Passage 2 A Growing Disaster
乙醇的使用 《紐約時(shí)報(bào)》
[00:00]The ethanol industry appears to recognize that without government mandates
[00:07]there can be no sustainable market, hence the push for 15 percent ethanol fuel.
[00:15]But we should be wary on several grounds.
[00:18]First, many researchers are convinced that 15 percent ethanol in gasoline
[00:26]will cause problems in small engines in everything from lawnmowers to portable
[00:32]generators and boats. Some car engines will most likely tolerate
[00:38]the higher blend of ethanol,
[00:41]but others - especially those in older vehicles - will require costly repairs,
[00:48]a hardship likely to be borne by lower-income Americans.
[00:54]Second, if ethanol use was really helping the environment,
[01:00]it might be worth putting up with higher costs.
[01:04]But many environmental groups dropped their support for corn-based ethanol
[01:10]after two studies published by the journal Science last February
[01:16]concluded that ethanol production actually increases the amount of carbon dioxide
[01:23]released into the atmosphere. The main culprit is large-scale conversion of forest
[01:30]and grassland to corn production. Researchers at Princeton University
[01:36]estimate it would take 167 years of ethanol use in cars to offset the release
[01:44]of carbon from converting lands to agricultural production.
[01:50]Third, a 2008 report prepared for the World Bank concluded that
[01:56]"the most important factor" in rising global food prices "was the large increase
[02:03]in biofuels production in the U.S. and the E.U."
[02:08]High food prices may be a hardship for American consumers,
[02:13]but they are downright deadly in poor African nations.

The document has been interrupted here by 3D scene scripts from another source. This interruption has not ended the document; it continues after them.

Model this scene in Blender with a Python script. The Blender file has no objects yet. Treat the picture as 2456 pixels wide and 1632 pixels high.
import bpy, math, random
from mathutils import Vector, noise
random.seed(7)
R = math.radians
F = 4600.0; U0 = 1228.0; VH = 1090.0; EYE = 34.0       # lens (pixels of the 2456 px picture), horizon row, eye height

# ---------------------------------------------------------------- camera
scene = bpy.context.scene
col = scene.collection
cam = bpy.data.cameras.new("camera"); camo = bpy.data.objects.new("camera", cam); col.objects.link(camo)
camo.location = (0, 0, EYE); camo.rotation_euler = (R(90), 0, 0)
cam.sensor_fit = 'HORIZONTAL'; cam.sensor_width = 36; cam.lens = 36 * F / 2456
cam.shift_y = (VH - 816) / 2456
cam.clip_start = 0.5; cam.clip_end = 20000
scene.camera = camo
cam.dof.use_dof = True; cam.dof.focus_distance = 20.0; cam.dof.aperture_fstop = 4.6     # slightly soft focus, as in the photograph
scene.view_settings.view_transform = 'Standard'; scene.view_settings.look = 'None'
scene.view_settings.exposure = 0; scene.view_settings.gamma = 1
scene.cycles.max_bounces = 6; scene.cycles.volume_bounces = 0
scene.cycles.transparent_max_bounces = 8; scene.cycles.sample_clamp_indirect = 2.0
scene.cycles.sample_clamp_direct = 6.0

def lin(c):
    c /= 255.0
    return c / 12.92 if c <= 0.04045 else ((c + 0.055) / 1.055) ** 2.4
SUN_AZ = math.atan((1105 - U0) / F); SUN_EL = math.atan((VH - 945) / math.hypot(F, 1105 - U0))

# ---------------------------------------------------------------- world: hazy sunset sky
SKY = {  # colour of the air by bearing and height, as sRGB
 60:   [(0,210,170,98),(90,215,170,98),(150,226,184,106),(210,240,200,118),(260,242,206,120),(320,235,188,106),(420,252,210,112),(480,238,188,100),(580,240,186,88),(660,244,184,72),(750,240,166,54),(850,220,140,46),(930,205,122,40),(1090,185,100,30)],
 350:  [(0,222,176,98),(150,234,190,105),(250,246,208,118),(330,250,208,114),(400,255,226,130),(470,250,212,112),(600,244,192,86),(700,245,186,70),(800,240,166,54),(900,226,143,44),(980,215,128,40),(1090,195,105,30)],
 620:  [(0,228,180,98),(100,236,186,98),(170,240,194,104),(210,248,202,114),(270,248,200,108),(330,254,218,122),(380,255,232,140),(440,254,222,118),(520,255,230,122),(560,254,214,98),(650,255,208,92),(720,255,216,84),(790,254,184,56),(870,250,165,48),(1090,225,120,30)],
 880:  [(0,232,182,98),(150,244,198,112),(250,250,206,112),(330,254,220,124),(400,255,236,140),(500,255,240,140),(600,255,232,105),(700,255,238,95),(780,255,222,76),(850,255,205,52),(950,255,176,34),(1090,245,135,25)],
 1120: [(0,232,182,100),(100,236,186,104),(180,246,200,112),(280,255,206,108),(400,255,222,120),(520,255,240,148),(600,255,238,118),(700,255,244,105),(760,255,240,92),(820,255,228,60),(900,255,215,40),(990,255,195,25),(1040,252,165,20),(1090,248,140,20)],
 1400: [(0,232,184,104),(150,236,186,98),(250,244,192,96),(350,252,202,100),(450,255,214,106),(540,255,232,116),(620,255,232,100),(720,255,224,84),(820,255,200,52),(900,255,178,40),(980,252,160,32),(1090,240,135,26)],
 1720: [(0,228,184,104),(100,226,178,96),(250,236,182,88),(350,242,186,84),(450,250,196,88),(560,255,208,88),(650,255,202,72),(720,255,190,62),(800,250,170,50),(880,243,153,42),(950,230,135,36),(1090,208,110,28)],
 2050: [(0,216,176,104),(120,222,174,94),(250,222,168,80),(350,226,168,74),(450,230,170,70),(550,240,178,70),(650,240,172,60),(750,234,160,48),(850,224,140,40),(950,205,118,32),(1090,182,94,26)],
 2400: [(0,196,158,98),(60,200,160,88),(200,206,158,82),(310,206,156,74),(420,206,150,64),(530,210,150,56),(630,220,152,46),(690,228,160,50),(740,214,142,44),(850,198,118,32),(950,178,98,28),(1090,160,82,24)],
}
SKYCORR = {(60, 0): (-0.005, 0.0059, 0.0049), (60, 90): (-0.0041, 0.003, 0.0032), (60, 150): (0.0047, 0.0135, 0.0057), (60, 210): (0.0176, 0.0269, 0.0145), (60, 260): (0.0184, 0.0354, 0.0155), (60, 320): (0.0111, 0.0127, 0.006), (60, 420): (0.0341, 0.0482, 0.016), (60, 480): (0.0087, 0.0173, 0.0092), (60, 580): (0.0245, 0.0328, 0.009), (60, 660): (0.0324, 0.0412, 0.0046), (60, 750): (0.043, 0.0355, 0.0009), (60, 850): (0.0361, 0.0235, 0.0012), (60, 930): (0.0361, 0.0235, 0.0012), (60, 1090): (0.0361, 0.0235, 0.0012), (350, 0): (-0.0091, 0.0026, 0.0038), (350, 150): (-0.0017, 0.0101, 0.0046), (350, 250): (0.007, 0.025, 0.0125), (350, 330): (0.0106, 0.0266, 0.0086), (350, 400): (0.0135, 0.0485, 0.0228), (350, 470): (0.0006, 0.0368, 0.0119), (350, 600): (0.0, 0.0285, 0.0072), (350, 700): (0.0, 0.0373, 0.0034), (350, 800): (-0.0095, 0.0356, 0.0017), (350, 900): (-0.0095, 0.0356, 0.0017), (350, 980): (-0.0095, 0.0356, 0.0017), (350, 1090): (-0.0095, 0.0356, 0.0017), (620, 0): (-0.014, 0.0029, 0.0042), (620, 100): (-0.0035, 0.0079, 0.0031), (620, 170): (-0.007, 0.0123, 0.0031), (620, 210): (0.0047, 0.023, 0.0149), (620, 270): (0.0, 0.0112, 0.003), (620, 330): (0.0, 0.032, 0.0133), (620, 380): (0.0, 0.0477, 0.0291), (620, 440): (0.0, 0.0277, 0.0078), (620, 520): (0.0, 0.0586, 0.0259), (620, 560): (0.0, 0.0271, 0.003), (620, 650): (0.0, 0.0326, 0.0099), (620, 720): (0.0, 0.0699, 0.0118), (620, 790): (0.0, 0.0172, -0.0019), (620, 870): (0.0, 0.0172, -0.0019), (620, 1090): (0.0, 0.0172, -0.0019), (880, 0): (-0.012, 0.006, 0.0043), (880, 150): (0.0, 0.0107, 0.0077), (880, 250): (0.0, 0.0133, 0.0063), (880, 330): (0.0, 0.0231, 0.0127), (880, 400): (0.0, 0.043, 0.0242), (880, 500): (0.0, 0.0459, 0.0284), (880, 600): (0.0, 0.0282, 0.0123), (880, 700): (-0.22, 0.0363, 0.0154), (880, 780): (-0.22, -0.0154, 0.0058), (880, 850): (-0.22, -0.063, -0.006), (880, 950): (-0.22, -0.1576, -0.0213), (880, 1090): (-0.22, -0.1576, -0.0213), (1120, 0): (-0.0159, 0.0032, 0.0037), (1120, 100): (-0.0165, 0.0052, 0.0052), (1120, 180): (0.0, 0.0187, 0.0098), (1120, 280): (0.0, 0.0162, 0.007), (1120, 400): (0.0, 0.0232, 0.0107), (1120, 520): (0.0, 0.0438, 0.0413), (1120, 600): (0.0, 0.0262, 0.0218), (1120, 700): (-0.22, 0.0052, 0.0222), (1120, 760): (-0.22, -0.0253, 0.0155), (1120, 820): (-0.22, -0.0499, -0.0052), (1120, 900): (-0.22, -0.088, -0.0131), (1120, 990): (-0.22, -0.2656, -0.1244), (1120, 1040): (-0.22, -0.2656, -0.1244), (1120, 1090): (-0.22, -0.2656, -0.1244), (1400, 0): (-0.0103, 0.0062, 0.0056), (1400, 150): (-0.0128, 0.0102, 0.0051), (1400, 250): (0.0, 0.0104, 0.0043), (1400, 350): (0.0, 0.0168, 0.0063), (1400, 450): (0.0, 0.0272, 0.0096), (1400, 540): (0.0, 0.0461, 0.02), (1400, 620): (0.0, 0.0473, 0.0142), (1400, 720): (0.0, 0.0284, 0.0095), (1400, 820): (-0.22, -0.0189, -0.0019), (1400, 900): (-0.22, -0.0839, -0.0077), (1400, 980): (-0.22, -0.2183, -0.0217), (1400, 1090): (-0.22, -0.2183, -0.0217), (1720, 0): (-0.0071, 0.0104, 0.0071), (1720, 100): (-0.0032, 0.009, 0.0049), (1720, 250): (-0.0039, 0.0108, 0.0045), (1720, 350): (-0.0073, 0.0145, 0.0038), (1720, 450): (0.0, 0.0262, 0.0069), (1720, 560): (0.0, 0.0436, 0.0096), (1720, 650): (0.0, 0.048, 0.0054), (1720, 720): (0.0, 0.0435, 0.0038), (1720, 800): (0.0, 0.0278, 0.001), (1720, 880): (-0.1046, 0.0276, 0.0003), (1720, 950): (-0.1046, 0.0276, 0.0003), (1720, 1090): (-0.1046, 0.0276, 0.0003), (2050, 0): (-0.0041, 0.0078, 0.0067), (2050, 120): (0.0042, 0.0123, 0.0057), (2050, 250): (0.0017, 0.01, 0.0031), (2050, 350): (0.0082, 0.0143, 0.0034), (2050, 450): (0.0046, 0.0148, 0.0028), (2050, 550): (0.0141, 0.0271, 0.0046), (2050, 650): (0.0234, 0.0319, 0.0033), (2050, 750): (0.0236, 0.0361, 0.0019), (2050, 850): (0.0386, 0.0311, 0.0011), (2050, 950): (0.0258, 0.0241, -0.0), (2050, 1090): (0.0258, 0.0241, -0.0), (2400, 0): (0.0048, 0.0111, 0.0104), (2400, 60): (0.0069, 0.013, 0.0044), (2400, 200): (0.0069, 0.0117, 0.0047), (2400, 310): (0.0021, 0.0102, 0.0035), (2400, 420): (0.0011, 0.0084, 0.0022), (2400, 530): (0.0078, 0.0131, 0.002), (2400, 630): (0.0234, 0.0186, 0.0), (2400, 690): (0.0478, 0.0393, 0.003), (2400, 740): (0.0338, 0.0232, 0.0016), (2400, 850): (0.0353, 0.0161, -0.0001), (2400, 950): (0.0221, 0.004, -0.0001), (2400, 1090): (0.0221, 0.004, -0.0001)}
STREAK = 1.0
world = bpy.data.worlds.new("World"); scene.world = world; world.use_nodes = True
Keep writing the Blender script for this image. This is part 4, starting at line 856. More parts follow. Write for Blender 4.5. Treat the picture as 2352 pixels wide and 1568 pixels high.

[02:18]Last, Washington already protects American companies with a 54 cent
[02:25]per gallon tariff on sugar cane ethanol from Brazil and other countries that produce it
[02:33]at much lower costs than American farmers can.
[02:37]This tariff not only hits United States motorists in the pocketbook,
[02:43]it also leads to other mischief.
[02:47]An entire industry designed to evade the protectionist tax has cropped up in Trinidad
[02:54]and 23 other Caribbean countries that are exempt from the tariff.
[03:00]Trinidadian companies import sugar cane ethanol from Brazil,
[03:05]dehydrate it to comply with the American tariff exemption on products
[03:11]"substantially transformed" in the Caribbean Basin, and then sell it in America.
[03:18]Allowing a higher percentage of ethanol in gasoline
[03:23]will not make us less dependent on such foreign energy sources.
[03:28]It will not help the environment. It will not lower consumer prices.
[03:34]And it will result in the poor of the world having less to eat.